▸ **STORED DATA**:
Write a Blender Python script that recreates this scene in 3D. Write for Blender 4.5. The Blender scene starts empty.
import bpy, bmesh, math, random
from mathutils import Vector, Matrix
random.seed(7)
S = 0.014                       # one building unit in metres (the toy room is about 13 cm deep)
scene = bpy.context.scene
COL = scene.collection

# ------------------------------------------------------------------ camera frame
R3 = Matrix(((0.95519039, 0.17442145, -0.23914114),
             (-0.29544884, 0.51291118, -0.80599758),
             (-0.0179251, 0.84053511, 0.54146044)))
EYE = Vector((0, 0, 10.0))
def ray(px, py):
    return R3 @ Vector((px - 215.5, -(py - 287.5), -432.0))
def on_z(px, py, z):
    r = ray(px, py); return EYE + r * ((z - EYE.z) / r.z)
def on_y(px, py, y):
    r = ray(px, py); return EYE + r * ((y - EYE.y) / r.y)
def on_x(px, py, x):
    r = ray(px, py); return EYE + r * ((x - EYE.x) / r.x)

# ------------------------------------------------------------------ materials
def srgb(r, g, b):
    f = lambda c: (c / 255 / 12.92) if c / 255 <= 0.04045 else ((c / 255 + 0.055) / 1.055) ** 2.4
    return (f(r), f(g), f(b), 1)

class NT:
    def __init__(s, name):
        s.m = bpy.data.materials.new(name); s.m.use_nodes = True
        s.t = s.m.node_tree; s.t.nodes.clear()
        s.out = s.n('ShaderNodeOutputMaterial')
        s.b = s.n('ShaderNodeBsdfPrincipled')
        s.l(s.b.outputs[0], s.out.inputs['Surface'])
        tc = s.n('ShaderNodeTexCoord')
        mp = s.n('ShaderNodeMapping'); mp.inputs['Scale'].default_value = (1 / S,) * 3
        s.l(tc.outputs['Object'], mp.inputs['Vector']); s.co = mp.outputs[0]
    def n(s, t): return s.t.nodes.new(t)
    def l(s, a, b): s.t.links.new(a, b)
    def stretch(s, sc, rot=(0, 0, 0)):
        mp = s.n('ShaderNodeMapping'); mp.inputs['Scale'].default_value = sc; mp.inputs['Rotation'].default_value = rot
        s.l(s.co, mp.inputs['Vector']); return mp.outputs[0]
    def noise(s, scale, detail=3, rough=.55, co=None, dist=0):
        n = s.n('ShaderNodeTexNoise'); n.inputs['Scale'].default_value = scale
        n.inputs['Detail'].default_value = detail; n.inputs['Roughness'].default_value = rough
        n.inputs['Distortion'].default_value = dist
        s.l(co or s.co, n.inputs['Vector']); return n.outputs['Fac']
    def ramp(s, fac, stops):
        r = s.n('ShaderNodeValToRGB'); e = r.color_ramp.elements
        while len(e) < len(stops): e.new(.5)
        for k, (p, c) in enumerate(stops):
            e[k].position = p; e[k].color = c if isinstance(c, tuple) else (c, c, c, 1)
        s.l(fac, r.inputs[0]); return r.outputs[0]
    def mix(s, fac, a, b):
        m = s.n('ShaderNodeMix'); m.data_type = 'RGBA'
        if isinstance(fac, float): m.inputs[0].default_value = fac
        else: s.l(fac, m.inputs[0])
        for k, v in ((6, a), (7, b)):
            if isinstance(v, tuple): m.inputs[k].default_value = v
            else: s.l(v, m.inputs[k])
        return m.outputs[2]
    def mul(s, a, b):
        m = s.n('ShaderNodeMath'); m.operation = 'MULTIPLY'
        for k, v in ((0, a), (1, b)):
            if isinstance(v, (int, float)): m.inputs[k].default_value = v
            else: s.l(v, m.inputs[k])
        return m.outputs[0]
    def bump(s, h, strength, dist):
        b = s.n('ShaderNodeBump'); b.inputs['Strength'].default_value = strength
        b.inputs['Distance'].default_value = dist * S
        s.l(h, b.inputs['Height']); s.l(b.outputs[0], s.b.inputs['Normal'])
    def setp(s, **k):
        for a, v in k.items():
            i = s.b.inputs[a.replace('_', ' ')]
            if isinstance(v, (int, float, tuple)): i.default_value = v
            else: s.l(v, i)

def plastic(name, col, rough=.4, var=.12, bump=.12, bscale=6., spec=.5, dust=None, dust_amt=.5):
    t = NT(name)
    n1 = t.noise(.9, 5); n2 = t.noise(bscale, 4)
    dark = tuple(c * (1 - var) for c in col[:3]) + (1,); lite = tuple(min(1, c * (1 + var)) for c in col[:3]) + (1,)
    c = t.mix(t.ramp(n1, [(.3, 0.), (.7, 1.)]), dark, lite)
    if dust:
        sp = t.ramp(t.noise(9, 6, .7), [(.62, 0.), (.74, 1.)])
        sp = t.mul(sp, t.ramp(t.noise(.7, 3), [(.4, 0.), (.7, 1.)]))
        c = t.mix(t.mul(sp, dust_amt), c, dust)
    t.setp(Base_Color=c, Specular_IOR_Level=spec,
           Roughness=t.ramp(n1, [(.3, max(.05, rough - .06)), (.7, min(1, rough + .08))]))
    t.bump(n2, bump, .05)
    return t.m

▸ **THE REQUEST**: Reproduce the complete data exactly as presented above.

▸ **PROBLEM SOLUTION**:
Write a Blender Python script that recreates this scene in 3D. Write for Blender 4.5. The Blender scene starts empty.
import bpy, bmesh, math, random
from mathutils import Vector, Matrix
random.seed(7)
S = 0.014                       # one building unit in metres (the toy room is about 13 cm deep)
scene = bpy.context.scene
COL = scene.collection

# ------------------------------------------------------------------ camera frame
R3 = Matrix(((0.95519039, 0.17442145, -0.23914114),
             (-0.29544884, 0.51291118, -0.80599758),
             (-0.0179251, 0.84053511, 0.54146044)))
EYE = Vector((0, 0, 10.0))
def ray(px, py):
    return R3 @ Vector((px - 215.5, -(py - 287.5), -432.0))
def on_z(px, py, z):
    r = ray(px, py); return EYE + r * ((z - EYE.z) / r.z)
def on_y(px, py, y):
    r = ray(px, py); return EYE + r * ((y - EYE.y) / r.y)
def on_x(px, py, x):
    r = ray(px, py); return EYE + r * ((x - EYE.x) / r.x)

# ------------------------------------------------------------------ materials
def srgb(r, g, b):
    f = lambda c: (c / 255 / 12.92) if c / 255 <= 0.04045 else ((c / 255 + 0.055) / 1.055) ** 2.4
    return (f(r), f(g), f(b), 1)

class NT:
    def __init__(s, name):
        s.m = bpy.data.materials.new(name); s.m.use_nodes = True
        s.t = s.m.node_tree; s.t.nodes.clear()
        s.out = s.n('ShaderNodeOutputMaterial')
        s.b = s.n('ShaderNodeBsdfPrincipled')
        s.l(s.b.outputs[0], s.out.inputs['Surface'])
        tc = s.n('ShaderNodeTexCoord')
        mp = s.n('ShaderNodeMapping'); mp.inputs['Scale'].default_value = (1 / S,) * 3
        s.l(tc.outputs['Object'], mp.inputs['Vector']); s.co = mp.outputs[0]
    def n(s, t): return s.t.nodes.new(t)
    def l(s, a, b): s.t.links.new(a, b)
    def stretch(s, sc, rot=(0, 0, 0)):
        mp = s.n('ShaderNodeMapping'); mp.inputs['Scale'].default_value = sc; mp.inputs['Rotation'].default_value = rot
        s.l(s.co, mp.inputs['Vector']); return mp.outputs[0]
    def noise(s, scale, detail=3, rough=.55, co=None, dist=0):
        n = s.n('ShaderNodeTexNoise'); n.inputs['Scale'].default_value = scale
        n.inputs['Detail'].default_value = detail; n.inputs['Roughness'].default_value = rough
        n.inputs['Distortion'].default_value = dist
        s.l(co or s.co, n.inputs['Vector']); return n.outputs['Fac']
    def ramp(s, fac, stops):
        r = s.n('ShaderNodeValToRGB'); e = r.color_ramp.elements
        while len(e) < len(stops): e.new(.5)
        for k, (p, c) in enumerate(stops):
            e[k].position = p; e[k].color = c if isinstance(c, tuple) else (c, c, c, 1)
        s.l(fac, r.inputs[0]); return r.outputs[0]
    def mix(s, fac, a, b):
        m = s.n('ShaderNodeMix'); m.data_type = 'RGBA'
        if isinstance(fac, float): m.inputs[0].default_value = fac
        else: s.l(fac, m.inputs[0])
        for k, v in ((6, a), (7, b)):
            if isinstance(v, tuple): m.inputs[k].default_value = v
            else: s.l(v, m.inputs[k])
        return m.outputs[2]
    def mul(s, a, b):
        m = s.n('ShaderNodeMath'); m.operation = 'MULTIPLY'
        for k, v in ((0, a), (1, b)):
            if isinstance(v, (int, float)): m.inputs[k].default_value = v
            else: s.l(v, m.inputs[k])
        return m.outputs[0]
    def bump(s, h, strength, dist):
        b = s.n('ShaderNodeBump'); b.inputs['Strength'].default_value = strength
        b.inputs['Distance'].default_value = dist * S
        s.l(h, b.inputs['Height']); s.l(b.outputs[0], s.b.inputs['Normal'])
    def setp(s, **k):
        for a, v in k.items():
            i = s.b.inputs[a.replace('_', ' ')]
            if isinstance(v, (int, float, tuple)): i.default_value = v
            else: s.l(v, i)

def plastic(name, col, rough=.4, var=.12, bump=.12, bscale=6., spec=.5, dust=None, dust_amt=.5):
    t = NT(name)
    n1 = t.noise(.9, 5); n2 = t.noise(bscale, 4)
    dark = tuple(c * (1 - var) for c in col[:3]) + (1,); lite = tuple(min(1, c * (1 + var)) for c in col[:3]) + (1,)
    c = t.mix(t.ramp(n1, [(.3, 0.), (.7, 1.)]), dark, lite)
    if dust:
        sp = t.ramp(t.noise(9, 6, .7), [(.62, 0.), (.74, 1.)])
        sp = t.mul(sp, t.ramp(t.noise(.7, 3), [(.4, 0.), (.7, 1.)]))
        c = t.mix(t.mul(sp, dust_amt), c, dust)
    t.setp(Base_Color=c, Specular_IOR_Level=spec,
           Roughness=t.ramp(n1, [(.3, max(.05, rough - .06)), (.7, min(1, rough + .08))]))
    t.bump(n2, bump, .05)
    return t.m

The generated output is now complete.